Copy out all of the data exactly as it appears.

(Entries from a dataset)
::::::::

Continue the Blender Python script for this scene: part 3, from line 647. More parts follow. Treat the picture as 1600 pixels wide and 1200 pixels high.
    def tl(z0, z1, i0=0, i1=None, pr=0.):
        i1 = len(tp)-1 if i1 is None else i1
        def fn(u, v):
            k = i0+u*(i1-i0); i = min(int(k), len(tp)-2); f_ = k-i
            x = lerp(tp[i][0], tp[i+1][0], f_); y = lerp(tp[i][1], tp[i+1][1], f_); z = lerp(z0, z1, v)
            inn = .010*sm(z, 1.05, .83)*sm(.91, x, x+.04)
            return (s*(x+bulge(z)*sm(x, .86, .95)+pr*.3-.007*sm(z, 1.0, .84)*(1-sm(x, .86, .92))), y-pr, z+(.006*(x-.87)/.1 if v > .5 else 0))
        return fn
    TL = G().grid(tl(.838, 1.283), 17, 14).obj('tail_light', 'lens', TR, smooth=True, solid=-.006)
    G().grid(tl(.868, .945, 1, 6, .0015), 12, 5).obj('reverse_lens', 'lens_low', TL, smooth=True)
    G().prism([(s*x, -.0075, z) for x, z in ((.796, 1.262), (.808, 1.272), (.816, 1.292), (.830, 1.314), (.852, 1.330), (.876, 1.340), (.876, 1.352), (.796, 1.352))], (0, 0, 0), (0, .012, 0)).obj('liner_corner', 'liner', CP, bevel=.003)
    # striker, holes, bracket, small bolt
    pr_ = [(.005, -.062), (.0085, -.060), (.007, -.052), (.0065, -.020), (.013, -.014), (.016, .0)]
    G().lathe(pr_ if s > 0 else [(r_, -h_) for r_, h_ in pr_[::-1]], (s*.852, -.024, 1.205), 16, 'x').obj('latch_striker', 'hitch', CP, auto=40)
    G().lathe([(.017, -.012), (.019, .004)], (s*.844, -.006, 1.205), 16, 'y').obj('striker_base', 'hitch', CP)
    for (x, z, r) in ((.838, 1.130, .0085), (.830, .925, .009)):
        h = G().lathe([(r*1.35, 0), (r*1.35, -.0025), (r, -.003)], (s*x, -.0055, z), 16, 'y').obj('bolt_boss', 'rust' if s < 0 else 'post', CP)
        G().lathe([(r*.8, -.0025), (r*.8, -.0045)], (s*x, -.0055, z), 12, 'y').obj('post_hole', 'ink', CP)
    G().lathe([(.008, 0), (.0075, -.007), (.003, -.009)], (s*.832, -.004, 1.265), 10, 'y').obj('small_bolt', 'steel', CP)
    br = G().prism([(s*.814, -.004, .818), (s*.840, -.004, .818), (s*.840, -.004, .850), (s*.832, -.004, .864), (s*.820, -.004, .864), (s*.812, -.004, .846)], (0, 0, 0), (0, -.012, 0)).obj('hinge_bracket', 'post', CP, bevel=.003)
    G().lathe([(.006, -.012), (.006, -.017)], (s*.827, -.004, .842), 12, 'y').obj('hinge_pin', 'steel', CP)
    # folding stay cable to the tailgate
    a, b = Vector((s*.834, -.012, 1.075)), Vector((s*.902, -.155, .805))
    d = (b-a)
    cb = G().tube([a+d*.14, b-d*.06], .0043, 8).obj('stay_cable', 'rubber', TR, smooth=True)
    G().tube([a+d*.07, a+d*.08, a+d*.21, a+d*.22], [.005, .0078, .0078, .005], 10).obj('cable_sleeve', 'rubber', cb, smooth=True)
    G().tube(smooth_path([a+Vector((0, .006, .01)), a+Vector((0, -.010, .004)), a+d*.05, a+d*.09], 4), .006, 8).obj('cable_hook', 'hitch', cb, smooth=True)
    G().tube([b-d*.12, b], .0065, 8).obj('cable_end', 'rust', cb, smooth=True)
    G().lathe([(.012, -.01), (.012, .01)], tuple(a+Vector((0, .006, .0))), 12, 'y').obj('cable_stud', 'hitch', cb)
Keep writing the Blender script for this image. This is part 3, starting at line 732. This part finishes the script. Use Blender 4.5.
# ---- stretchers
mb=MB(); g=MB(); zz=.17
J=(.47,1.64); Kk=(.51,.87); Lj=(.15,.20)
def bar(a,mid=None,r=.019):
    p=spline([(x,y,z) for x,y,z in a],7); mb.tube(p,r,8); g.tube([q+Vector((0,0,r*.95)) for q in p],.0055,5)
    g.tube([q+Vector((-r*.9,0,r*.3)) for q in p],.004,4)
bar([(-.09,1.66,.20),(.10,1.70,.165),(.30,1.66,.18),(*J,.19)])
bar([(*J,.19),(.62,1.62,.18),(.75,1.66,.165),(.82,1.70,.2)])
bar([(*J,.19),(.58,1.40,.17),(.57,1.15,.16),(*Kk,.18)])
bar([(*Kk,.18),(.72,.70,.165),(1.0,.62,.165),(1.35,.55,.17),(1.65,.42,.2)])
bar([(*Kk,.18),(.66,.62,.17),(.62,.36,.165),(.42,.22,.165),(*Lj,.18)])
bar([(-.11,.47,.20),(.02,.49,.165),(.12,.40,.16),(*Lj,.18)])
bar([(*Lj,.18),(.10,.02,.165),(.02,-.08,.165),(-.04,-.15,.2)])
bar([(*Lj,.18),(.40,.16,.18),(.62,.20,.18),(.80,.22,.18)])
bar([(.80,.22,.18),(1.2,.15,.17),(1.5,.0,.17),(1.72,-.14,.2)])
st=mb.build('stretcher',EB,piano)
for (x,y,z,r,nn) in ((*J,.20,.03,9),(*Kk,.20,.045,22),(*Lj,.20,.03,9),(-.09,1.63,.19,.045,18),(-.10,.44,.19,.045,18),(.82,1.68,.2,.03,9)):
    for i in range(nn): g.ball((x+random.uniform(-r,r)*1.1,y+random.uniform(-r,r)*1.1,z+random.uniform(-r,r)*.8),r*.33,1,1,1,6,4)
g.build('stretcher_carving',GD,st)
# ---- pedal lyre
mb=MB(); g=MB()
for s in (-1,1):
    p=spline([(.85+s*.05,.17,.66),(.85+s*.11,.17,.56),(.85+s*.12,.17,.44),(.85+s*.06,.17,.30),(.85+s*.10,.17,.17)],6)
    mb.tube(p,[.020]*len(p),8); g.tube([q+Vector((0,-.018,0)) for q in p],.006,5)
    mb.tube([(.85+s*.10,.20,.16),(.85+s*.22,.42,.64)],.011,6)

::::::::

● **ANSWER TO THIS TASK**:
Continue the Blender Python script for this scene: part 3, from line 647. More parts follow. Treat the picture as 1600 pixels wide and 1200 pixels high.
    def tl(z0, z1, i0=0, i1=None, pr=0.):
        i1 = len(tp)-1 if i1 is None else i1
        def fn(u, v):
            k = i0+u*(i1-i0); i = min(int(k), len(tp)-2); f_ = k-i
            x = lerp(tp[i][0], tp[i+1][0], f_); y = lerp(tp[i][1], tp[i+1][1], f_); z = lerp(z0, z1, v)
            inn = .010*sm(z, 1.05, .83)*sm(.91, x, x+.04)
            return (s*(x+bulge(z)*sm(x, .86, .95)+pr*.3-.007*sm(z, 1.0, .84)*(1-sm(x, .86, .92))), y-pr, z+(.006*(x-.87)/.1 if v > .5 else 0))
        return fn
    TL = G().grid(tl(.838, 1.283), 17, 14).obj('tail_light', 'lens', TR, smooth=True, solid=-.006)
    G().grid(tl(.868, .945, 1, 6, .0015), 12, 5).obj('reverse_lens', 'lens_low', TL, smooth=True)
    G().prism([(s*x, -.0075, z) for x, z in ((.796, 1.262), (.808, 1.272), (.816, 1.292), (.830, 1.314), (.852, 1.330), (.876, 1.340), (.876, 1.352), (.796, 1.352))], (0, 0, 0), (0, .012, 0)).obj('liner_corner', 'liner', CP, bevel=.003)
    # striker, holes, bracket, small bolt
    pr_ = [(.005, -.062), (.0085, -.060), (.007, -.052), (.0065, -.020), (.013, -.014), (.016, .0)]
    G().lathe(pr_ if s > 0 else [(r_, -h_) for r_, h_ in pr_[::-1]], (s*.852, -.024, 1.205), 16, 'x').obj('latch_striker', 'hitch', CP, auto=40)
    G().lathe([(.017, -.012), (.019, .004)], (s*.844, -.006, 1.205), 16, 'y').obj('striker_base', 'hitch', CP)
    for (x, z, r) in ((.838, 1.130, .0085), (.830, .925, .009)):
        h = G().lathe([(r*1.35, 0), (r*1.35, -.0025), (r, -.003)], (s*x, -.0055, z), 16, 'y').obj('bolt_boss', 'rust' if s < 0 else 'post', CP)
        G().lathe([(r*.8, -.0025), (r*.8, -.0045)], (s*x, -.0055, z), 12, 'y').obj('post_hole', 'ink', CP)
    G().lathe([(.008, 0), (.0075, -.007), (.003, -.009)], (s*.832, -.004, 1.265), 10, 'y').obj('small_bolt', 'steel', CP)
    br = G().prism([(s*.814, -.004, .818), (s*.840, -.004, .818), (s*.840, -.004, .850), (s*.832, -.004, .864), (s*.820, -.004, .864), (s*.812, -.004, .846)], (0, 0, 0), (0, -.012, 0)).obj('hinge_bracket', 'post', CP, bevel=.003)
    G().lathe([(.006, -.012), (.006, -.017)], (s*.827, -.004, .842), 12, 'y').obj('hinge_pin', 'steel', CP)
    # folding stay cable to the tailgate
    a, b = Vector((s*.834, -.012, 1.075)), Vector((s*.902, -.155, .805))
    d = (b-a)
    cb = G().tube([a+d*.14, b-d*.06], .0043, 8).obj('stay_cable', 'rubber', TR, smooth=True)
    G().tube([a+d*.07, a+d*.08, a+d*.21, a+d*.22], [.005, .0078, .0078, .005], 10).obj('cable_sleeve', 'rubber', cb, smooth=True)
    G().tube(smooth_path([a+Vector((0, .006, .01)), a+Vector((0, -.010, .004)), a+d*.05, a+d*.09], 4), .006, 8).obj('cable_hook', 'hitch', cb, smooth=True)
    G().tube([b-d*.12, b], .0065, 8).obj('cable_end', 'rust', cb, smooth=True)
    G().lathe([(.012, -.01), (.012, .01)], tuple(a+Vector((0, .006, .0))), 12, 'y').obj('cable_stud', 'hitch', cb)
Keep writing the Blender script for this image. This is part 3, starting at line 732. This part finishes the script. Use Blender 4.5.
# ---- stretchers
mb=MB(); g=MB(); zz=.17
J=(.47,1.64); Kk=(.51,.87); Lj=(.15,.20)
def bar(a,mid=None,r=.019):
    p=spline([(x,y,z) for x,y,z in a],7); mb.tube(p,r,8); g.tube([q+Vector((0,0,r*.95)) for q in p],.0055,5)
    g.tube([q+Vector((-r*.9,0,r*.3)) for q in p],.004,4)
bar([(-.09,1.66,.20),(.10,1.70,.165),(.30,1.66,.18),(*J,.19)])
bar([(*J,.19),(.62,1.62,.18),(.75,1.66,.165),(.82,1.70,.2)])
bar([(*J,.19),(.58,1.40,.17),(.57,1.15,.16),(*Kk,.18)])
bar([(*Kk,.18),(.72,.70,.165),(1.0,.62,.165),(1.35,.55,.17),(1.65,.42,.2)])
bar([(*Kk,.18),(.66,.62,.17),(.62,.36,.165),(.42,.22,.165),(*Lj,.18)])
bar([(-.11,.47,.20),(.02,.49,.165),(.12,.40,.16),(*Lj,.18)])
bar([(*Lj,.18),(.10,.02,.165),(.02,-.08,.165),(-.04,-.15,.2)])
bar([(*Lj,.18),(.40,.16,.18),(.62,.20,.18),(.80,.22,.18)])
bar([(.80,.22,.18),(1.2,.15,.17),(1.5,.0,.17),(1.72,-.14,.2)])
st=mb.build('stretcher',EB,piano)
for (x,y,z,r,nn) in ((*J,.20,.03,9),(*Kk,.20,.045,22),(*Lj,.20,.03,9),(-.09,1.63,.19,.045,18),(-.10,.44,.19,.045,18),(.82,1.68,.2,.03,9)):
    for i in range(nn): g.ball((x+random.uniform(-r,r)*1.1,y+random.uniform(-r,r)*1.1,z+random.uniform(-r,r)*.8),r*.33,1,1,1,6,4)
g.build('stretcher_carving',GD,st)
# ---- pedal lyre
mb=MB(); g=MB()
for s in (-1,1):
    p=spline([(.85+s*.05,.17,.66),(.85+s*.11,.17,.56),(.85+s*.12,.17,.44),(.85+s*.06,.17,.30),(.85+s*.10,.17,.17)],6)
    mb.tube(p,[.020]*len(p),8); g.tube([q+Vector((0,-.018,0)) for q in p],.006,5)
    mb.tube([(.85+s*.10,.20,.16),(.85+s*.22,.42,.64)],.011,6)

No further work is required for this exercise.